El desconocido documento acreditativo, encabezado por el primer secretario de Estado, duque de Sotomayor, dice así: «Por cuanto ha resuelto conceder pasaporte a la Señora Condesa de la Isabela que con su familia, comitiva y criados pasa a Francia. Por tanto ordena a las autoridades civiles y militares del reino le dejen transitar libremente y a las de los países extranjeros adonde se dirija pide y encarga no pongan embarazo alguno en su viaje a la referida Señora Condesa de la Isabela y demás personas que la acompañan. Antes bien le den todo el favor y ayuda que necesitase, por convenir así al bien del servicio nacional. Dado en Madrid, a 6 de mayo de mil ochocientos cuarenta y siete. El duque de Sotomayor».
Otro duque, el de Riánsares, como le titularía la reina María Cristina, necesitaba también su propio pasaporte para cruzar la frontera francesa.

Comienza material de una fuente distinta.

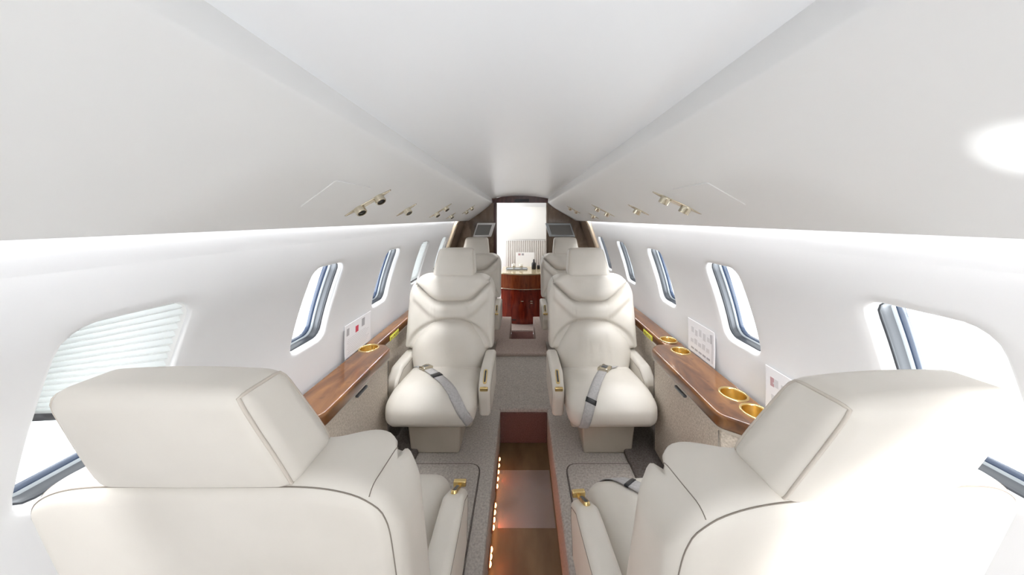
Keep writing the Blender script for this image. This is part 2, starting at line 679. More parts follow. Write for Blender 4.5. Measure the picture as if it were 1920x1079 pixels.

Solo que el suyo, a diferencia del de su regia consorte en la sombra, fue expedido con su verdadero nombre. El capitán general de Castilla la Nueva se lo facilitó sin rechistar.
Dice así: «Concedo libre y seguro pasaporte al Excmo. Sr. Duque de Riánsares, Reg. de Caballería, que pasa a París acompañando a S. M. la Reina Madre. Por tanto ordeno y mando a los jefes militares y autoridades civiles sujetos a mi jurisdicción, y a los que no lo están, pido y encargo no le pongan impedimento alguno en su viaje, antes bien le faciliten los auxilios se expresan y raciones que se marcan, pagando los bagajes a los precios reglados por S. M. como igualmente los que necesite y puedan contribuir al servicio nacional, anotando a continuación el comportamiento que haya tenido en su marcha. Debiendo presentar este pasaporte al Comisario de Guerra encargado de pasarle revista, según lo prevenido por S. M. en los artículos 3º, 4º y 5º del capítulo 1º de la Real Instrucción de 12 de enero de 1824. Dado en Madrid, a siete de marzo de mil ochocientos cuarenta y siete, José Manso».
A esas alturas, la reina gobernadora disponía ya de su camarilla palatina de aduladores, de la que formaban parte, en lugar privilegiado, sus propios suegros don Antonio y doña Eusebia, así como la hija de éstos, Alejandra, nombrada camarista del regio alcázar.
Completaban la nómina de favoritos José Muñoz, contador del Real Patrimonio; Marcos Aniano González, confesor de Su Majestad, capellán de honor, administrador del Buen Suceso, prebendado de Lérida y deán de La Habana, títulos obtenidos gracias a su amistad con Agustín Fernando Muñoz y al impagable gesto de casarlos, aunque fuese en vano; Juan González Caberoluz, ayo de la reina Isabel II, además de oficial de la Real Biblioteca; Serafín Valero, hijo del dómine de Tarancón, administrador de Vista Alegre; Miguel López de Acevedo, nombrado director de la Casa de la Moneda en atención a sus servicios prestados como testigo del enlace secreto de la reina con Muñoz, siendo escribiente del Consulado; Atanasio García del Castillo, antiguo administrador de la Casa de Campo y del Alcázar de Sevilla; y el ex jesuita Juan Gregorio Muñoz.
Los padres de Agustín Muñoz constituían el centro medular de esa camarilla palatina. Cada vez que iban al teatro, ocupaban el palco de proscenio frente al de Su Majestad. Paseaban por el Prado en carruaje tirado por tres mulas y al despedirse de la reina, en sus frecuentes visitas a palacio, la tuteaban: «Adiós, hija».
La pasión de la reina María Cristina de Borbón y Agustín Fernando Muñoz quedaba al descubierto en los bailes organizados por la propia soberana en el palacio del conde de Altamira, que en el Carnaval eran siempre de máscara. Ningún invitado ignoraba el correspondido afecto de la reina por su guardia de corps, ni siquiera los vínculos secretos que unían a la pareja. En uno de aquellos bailes de disfraces, todos los asistentes pudieron ver al conde de Toreno, al ministro Moscoso de Altamira, general Freire y a otros personajes de la época haciéndole la corte a Agustín Fernando Muñoz, ataviado de arriero manchego sin careta. Los demás iban, en cambio, de uniforme, excepto Toreno y Moscoso, que vestían de rigurosa etiqueta. Mientras la reina bailaba rigodones, como hacía de pequeña en la corte de Nápoles donde nació, Agustín Fernando Muñoz cenaba con Acevedo, Herrera y algún que otro amigo.